Retype only what runs from the beginning of the data through the line with "return Rr @ Rp @ B @ Ry"; please omit the pictures and keep every line exact.

* BEGIN *

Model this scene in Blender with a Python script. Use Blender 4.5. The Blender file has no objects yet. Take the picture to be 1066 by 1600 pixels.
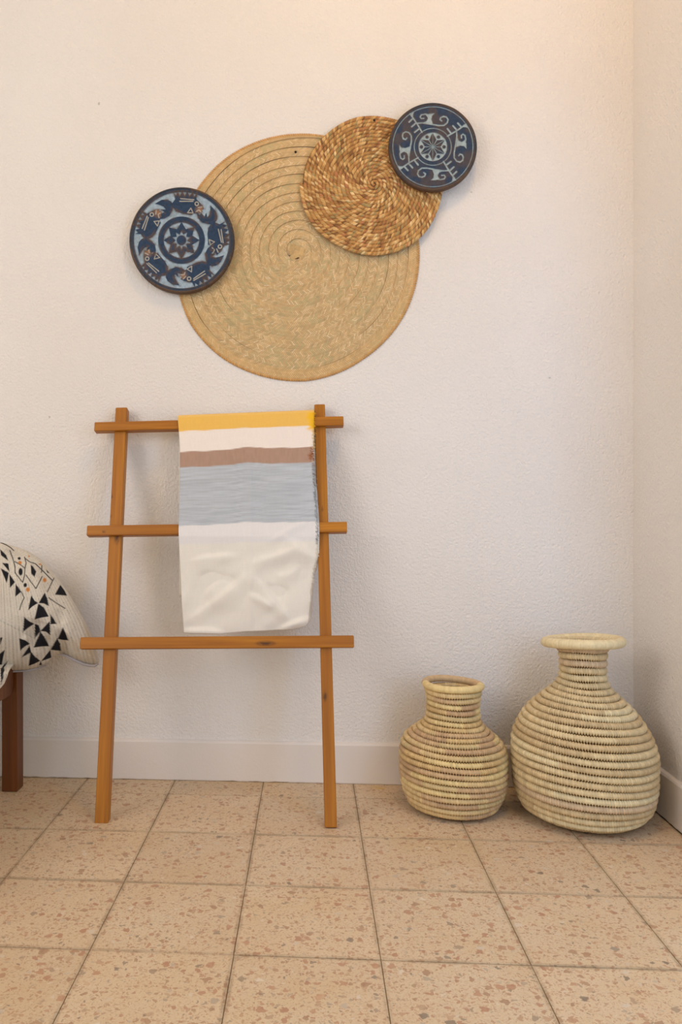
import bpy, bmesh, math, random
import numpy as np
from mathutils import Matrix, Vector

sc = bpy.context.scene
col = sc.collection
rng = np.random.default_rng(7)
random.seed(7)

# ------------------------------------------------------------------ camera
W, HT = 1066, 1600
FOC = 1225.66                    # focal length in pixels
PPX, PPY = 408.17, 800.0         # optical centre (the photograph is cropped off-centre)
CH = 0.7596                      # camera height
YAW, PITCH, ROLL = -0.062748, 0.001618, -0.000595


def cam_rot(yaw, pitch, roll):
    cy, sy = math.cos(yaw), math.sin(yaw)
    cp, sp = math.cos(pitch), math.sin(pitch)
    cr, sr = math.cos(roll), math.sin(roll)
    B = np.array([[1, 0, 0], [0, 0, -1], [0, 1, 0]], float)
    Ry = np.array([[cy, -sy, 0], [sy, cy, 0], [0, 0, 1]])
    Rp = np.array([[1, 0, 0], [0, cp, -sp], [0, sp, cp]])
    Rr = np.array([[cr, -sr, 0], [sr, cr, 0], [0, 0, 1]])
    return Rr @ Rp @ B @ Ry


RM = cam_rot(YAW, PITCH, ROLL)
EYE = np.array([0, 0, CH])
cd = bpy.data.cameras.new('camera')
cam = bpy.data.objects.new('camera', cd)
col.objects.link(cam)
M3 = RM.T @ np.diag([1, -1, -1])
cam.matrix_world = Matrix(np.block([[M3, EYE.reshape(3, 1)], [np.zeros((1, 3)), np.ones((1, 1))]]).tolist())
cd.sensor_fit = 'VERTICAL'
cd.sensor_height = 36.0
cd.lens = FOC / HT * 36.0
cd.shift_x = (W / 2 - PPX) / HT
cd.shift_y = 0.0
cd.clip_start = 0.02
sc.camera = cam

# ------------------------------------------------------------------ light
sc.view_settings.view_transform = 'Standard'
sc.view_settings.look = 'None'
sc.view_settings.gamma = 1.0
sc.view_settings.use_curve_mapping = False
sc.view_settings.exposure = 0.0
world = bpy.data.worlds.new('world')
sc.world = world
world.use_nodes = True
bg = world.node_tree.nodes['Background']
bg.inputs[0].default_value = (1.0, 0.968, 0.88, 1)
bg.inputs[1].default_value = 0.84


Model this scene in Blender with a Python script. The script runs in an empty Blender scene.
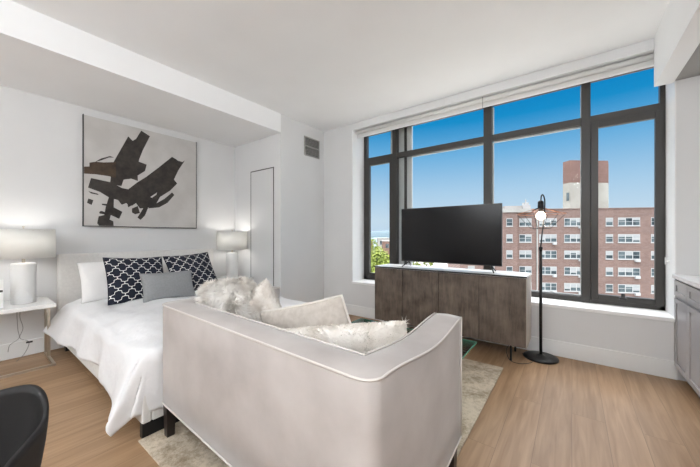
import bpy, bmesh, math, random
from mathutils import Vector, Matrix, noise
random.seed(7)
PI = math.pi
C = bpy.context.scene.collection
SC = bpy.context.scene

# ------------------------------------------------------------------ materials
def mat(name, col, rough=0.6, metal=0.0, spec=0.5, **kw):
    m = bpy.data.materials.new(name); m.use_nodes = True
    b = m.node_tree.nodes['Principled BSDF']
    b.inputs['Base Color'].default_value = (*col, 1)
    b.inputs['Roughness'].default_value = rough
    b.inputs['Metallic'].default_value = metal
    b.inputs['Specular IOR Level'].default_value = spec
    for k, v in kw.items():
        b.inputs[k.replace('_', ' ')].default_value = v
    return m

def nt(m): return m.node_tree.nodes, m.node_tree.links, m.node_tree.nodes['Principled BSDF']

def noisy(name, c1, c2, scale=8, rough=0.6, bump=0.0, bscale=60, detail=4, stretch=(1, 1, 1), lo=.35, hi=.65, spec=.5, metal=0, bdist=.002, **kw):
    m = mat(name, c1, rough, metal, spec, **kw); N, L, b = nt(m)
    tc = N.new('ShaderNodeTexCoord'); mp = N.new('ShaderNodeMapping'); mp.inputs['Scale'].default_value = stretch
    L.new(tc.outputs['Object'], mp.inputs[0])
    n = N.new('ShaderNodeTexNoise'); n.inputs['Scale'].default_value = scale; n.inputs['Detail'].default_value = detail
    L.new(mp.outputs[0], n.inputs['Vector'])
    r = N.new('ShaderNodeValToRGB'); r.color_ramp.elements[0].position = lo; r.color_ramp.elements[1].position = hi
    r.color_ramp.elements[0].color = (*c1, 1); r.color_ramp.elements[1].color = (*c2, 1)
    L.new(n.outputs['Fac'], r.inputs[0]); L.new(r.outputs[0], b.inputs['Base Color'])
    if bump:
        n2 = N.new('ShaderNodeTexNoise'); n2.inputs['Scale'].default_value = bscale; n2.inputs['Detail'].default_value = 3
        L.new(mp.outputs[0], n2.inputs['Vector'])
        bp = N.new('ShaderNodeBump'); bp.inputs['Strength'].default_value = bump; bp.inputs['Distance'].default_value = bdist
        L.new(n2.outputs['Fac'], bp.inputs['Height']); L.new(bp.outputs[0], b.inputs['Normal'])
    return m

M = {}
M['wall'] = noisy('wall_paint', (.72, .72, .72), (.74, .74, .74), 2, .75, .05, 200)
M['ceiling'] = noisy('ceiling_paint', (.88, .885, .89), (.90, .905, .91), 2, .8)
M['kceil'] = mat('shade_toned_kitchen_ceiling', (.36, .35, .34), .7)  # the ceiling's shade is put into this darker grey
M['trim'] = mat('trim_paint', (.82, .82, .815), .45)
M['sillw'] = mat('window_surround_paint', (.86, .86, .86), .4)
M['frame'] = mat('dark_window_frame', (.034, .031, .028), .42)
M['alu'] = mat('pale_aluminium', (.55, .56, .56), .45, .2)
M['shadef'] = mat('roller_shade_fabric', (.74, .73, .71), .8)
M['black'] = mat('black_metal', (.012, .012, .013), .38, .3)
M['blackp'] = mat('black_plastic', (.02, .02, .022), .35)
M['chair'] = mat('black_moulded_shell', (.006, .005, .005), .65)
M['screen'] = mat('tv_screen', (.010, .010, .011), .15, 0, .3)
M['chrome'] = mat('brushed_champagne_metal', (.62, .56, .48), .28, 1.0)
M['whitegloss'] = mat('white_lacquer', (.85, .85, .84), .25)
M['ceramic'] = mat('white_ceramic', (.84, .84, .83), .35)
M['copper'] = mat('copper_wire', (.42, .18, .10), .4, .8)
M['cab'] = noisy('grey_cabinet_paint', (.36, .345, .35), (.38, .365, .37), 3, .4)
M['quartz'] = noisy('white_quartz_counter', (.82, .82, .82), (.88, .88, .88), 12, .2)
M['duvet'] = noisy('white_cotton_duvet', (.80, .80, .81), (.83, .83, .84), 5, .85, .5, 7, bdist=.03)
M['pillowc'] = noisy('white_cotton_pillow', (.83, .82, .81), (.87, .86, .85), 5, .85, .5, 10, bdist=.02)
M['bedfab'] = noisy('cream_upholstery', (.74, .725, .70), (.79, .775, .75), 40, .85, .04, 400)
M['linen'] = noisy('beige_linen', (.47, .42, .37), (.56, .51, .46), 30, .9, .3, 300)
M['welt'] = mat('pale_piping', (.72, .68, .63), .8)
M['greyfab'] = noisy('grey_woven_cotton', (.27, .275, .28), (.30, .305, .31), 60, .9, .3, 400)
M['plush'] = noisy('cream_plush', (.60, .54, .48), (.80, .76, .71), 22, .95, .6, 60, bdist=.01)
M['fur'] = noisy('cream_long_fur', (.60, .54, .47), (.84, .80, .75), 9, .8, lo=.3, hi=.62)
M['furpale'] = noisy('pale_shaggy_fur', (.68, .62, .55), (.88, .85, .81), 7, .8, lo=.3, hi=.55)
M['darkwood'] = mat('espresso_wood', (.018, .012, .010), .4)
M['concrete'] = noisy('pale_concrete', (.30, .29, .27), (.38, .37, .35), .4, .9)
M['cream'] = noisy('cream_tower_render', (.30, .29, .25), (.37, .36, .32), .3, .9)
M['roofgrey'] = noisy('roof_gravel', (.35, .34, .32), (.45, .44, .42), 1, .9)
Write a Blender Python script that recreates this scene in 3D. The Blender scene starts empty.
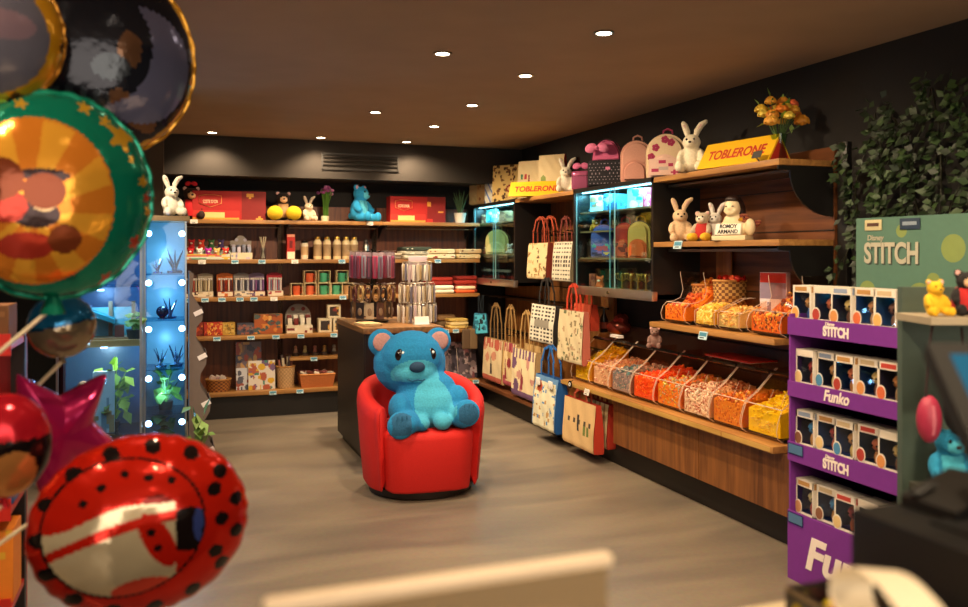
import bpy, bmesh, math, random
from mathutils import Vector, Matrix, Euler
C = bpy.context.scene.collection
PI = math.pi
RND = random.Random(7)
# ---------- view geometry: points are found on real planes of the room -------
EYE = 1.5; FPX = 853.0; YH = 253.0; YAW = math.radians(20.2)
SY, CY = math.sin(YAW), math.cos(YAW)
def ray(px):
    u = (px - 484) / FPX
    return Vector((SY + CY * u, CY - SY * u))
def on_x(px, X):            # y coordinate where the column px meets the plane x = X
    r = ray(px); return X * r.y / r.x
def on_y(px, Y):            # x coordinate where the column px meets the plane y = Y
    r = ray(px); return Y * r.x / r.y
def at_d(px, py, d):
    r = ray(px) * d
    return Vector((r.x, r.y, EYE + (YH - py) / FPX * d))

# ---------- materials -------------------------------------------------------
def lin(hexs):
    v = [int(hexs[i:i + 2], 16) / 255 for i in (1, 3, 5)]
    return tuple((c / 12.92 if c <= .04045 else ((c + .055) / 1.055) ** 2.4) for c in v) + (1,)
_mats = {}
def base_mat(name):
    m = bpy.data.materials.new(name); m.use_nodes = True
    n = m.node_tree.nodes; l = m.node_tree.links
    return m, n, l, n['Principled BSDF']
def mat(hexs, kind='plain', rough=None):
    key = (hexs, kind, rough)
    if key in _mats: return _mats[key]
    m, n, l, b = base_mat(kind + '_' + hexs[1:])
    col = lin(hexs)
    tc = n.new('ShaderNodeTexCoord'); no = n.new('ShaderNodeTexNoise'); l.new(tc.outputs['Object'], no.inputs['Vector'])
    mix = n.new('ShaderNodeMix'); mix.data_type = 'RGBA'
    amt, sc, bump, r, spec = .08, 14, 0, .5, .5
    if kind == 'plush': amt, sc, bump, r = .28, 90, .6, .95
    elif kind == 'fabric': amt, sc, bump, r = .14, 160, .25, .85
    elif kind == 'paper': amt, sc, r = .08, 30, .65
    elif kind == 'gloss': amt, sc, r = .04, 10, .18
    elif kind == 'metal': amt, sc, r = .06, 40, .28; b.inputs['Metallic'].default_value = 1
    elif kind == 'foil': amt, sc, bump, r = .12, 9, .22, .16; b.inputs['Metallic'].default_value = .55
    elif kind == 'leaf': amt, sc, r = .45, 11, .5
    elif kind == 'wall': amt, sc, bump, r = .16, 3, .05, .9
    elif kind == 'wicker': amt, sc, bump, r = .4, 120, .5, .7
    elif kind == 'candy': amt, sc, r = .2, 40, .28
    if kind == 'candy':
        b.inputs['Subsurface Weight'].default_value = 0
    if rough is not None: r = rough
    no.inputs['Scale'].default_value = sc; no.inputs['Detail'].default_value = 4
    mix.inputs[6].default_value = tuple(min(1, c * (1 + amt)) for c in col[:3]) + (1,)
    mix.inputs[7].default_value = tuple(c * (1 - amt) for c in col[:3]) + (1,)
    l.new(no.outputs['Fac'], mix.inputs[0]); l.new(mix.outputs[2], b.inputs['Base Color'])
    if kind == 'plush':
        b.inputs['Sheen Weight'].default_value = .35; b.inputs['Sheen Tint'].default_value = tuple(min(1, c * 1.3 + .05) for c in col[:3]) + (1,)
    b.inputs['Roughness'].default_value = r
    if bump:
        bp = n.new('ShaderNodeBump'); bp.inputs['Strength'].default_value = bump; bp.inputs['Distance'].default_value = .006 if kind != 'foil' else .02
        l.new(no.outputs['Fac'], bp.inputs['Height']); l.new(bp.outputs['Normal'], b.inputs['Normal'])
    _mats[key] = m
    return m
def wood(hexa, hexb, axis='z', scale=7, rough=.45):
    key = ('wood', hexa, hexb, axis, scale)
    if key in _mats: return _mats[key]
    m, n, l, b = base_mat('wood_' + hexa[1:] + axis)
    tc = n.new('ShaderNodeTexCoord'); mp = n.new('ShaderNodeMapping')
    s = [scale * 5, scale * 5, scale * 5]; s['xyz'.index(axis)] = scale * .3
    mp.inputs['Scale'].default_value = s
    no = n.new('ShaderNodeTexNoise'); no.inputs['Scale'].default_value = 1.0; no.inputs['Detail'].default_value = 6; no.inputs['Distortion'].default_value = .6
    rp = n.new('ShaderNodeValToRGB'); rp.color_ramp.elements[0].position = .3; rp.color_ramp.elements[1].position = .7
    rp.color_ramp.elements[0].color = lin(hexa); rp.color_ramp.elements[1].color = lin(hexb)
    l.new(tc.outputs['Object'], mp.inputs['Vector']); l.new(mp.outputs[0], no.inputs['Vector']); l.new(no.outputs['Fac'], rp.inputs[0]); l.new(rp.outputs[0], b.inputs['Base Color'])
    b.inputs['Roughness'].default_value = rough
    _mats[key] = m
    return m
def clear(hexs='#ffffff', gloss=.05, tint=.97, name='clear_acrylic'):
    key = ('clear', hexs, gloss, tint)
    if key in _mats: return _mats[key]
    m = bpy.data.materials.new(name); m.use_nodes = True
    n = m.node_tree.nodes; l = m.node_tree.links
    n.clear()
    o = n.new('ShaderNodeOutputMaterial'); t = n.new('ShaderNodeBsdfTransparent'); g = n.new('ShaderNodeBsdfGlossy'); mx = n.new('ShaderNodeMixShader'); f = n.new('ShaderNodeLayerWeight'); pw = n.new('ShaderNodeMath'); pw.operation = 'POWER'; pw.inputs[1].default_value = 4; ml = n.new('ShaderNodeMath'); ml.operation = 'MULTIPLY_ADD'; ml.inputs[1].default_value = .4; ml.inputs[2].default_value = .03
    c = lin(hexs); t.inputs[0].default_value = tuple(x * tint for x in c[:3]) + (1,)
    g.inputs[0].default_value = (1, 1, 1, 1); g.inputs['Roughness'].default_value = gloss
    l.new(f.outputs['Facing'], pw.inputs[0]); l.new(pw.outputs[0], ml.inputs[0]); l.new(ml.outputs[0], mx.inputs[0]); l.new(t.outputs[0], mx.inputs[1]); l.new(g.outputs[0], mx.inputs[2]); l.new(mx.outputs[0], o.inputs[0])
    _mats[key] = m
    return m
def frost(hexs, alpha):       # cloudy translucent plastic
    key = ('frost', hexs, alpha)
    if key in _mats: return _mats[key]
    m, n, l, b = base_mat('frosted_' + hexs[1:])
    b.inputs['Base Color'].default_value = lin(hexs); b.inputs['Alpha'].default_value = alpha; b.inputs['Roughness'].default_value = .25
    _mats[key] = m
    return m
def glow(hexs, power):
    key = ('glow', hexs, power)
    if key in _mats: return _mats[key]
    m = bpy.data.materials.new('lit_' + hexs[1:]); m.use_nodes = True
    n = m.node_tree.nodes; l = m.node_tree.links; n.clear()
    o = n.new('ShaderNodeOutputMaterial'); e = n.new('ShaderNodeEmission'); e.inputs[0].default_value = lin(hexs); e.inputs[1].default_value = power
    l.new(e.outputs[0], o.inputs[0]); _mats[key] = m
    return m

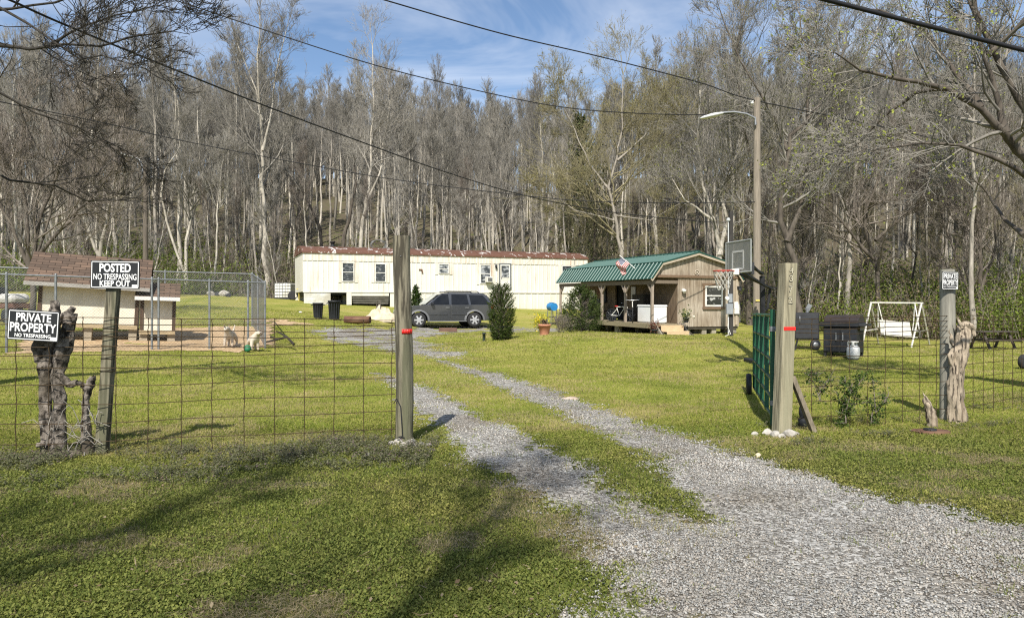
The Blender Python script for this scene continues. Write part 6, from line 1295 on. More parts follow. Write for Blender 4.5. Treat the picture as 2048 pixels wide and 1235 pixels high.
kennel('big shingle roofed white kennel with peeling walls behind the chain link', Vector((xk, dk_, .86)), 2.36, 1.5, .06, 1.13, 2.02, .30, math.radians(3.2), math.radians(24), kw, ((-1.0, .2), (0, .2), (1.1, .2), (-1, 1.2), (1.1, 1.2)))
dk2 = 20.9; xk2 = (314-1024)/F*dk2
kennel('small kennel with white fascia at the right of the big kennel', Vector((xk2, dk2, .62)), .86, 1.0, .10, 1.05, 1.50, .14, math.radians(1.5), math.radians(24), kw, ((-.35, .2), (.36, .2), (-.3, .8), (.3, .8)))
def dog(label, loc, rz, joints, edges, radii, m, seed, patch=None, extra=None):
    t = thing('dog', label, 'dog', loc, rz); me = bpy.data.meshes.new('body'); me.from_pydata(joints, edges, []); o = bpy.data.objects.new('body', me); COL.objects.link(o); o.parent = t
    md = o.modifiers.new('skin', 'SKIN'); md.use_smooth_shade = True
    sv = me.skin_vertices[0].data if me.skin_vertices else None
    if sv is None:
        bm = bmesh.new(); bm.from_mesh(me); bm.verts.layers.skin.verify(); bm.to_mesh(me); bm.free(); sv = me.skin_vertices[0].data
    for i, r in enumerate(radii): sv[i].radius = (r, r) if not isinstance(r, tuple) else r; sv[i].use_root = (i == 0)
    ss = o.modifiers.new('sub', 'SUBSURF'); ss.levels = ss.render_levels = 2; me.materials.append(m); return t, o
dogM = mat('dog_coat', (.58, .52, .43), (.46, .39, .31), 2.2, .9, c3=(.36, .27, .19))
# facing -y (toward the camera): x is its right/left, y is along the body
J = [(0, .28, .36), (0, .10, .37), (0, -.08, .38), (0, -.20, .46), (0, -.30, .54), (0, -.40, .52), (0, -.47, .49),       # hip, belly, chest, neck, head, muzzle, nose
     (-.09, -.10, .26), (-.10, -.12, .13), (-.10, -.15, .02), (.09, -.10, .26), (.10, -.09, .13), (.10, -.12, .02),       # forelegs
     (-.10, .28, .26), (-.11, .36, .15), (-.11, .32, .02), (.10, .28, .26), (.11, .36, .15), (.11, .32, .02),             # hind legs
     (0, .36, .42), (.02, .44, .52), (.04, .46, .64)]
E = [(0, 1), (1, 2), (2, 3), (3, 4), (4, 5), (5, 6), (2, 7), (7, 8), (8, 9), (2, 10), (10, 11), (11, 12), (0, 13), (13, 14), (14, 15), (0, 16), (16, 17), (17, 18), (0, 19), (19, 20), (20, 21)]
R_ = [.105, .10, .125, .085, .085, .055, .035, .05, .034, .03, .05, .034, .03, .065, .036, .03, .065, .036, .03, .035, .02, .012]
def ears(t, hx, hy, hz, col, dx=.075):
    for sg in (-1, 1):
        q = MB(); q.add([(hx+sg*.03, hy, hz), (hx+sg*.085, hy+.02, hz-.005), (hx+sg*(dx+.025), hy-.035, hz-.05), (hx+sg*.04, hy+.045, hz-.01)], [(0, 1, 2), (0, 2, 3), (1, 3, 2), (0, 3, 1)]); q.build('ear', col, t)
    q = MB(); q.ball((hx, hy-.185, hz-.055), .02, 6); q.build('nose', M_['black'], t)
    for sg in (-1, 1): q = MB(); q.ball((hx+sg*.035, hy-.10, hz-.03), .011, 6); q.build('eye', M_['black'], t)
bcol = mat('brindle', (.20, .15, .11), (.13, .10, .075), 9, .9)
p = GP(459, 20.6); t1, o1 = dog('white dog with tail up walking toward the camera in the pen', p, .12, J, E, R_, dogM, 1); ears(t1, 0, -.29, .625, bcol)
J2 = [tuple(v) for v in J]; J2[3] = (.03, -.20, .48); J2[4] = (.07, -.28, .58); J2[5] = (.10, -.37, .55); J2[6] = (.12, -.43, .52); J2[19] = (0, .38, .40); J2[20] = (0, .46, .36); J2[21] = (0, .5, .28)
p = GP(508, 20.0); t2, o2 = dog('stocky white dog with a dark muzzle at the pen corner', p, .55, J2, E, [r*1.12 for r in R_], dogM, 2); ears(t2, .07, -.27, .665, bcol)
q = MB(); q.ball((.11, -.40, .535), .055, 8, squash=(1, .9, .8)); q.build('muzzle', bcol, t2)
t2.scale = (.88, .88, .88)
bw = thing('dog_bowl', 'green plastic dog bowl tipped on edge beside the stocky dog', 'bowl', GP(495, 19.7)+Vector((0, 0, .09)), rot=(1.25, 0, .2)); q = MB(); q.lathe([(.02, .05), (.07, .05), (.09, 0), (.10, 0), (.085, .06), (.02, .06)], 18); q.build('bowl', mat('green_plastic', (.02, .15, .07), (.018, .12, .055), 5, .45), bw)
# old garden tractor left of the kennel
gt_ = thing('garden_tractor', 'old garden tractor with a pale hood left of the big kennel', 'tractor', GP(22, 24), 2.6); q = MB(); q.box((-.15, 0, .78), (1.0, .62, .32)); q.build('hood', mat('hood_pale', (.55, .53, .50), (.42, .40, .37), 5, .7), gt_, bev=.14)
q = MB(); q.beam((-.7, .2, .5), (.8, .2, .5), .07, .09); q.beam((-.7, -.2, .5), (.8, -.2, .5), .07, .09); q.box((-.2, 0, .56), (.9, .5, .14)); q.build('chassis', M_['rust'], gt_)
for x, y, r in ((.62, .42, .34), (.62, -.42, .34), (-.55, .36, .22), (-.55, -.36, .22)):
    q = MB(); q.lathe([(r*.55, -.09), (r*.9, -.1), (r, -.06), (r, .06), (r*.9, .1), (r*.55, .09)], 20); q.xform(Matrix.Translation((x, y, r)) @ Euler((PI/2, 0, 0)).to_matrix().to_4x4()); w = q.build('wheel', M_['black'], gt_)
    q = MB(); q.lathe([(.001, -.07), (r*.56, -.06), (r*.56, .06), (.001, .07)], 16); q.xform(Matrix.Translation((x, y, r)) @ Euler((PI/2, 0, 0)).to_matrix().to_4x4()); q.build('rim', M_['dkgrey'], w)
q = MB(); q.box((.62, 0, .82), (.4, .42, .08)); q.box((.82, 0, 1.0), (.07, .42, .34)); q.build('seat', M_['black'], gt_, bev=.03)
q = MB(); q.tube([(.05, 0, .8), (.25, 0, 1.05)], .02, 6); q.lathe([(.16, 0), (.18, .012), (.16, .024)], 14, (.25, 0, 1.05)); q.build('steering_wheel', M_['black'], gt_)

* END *

Solution to the problem >>
Model this scene in Blender with a Python script. Use Blender 4.5. The Blender file has no objects yet. Take the picture to be 1066 by 1600 pixels.
import bpy, bmesh, math, random
import numpy as np
from mathutils import Matrix, Vector

sc = bpy.context.scene
col = sc.collection
rng = np.random.default_rng(7)
random.seed(7)

# ------------------------------------------------------------------ camera
W, HT = 1066, 1600
FOC = 1225.66                    # focal length in pixels
PPX, PPY = 408.17, 800.0         # optical centre (the photograph is cropped off-centre)
CH = 0.7596                      # camera height
YAW, PITCH, ROLL = -0.062748, 0.001618, -0.000595


def cam_rot(yaw, pitch, roll):
    cy, sy = math.cos(yaw), math.sin(yaw)
    cp, sp = math.cos(pitch), math.sin(pitch)
    cr, sr = math.cos(roll), math.sin(roll)
    B = np.array([[1, 0, 0], [0, 0, -1], [0, 1, 0]], float)
    Ry = np.array([[cy, -sy, 0], [sy, cy, 0], [0, 0, 1]])
    Rp = np.array([[1, 0, 0], [0, cp, -sp], [0, sp, cp]])
    Rr = np.array([[cr, -sr, 0], [sr, cr, 0], [0, 0, 1]])
    return Rr @ Rp @ B @ Ry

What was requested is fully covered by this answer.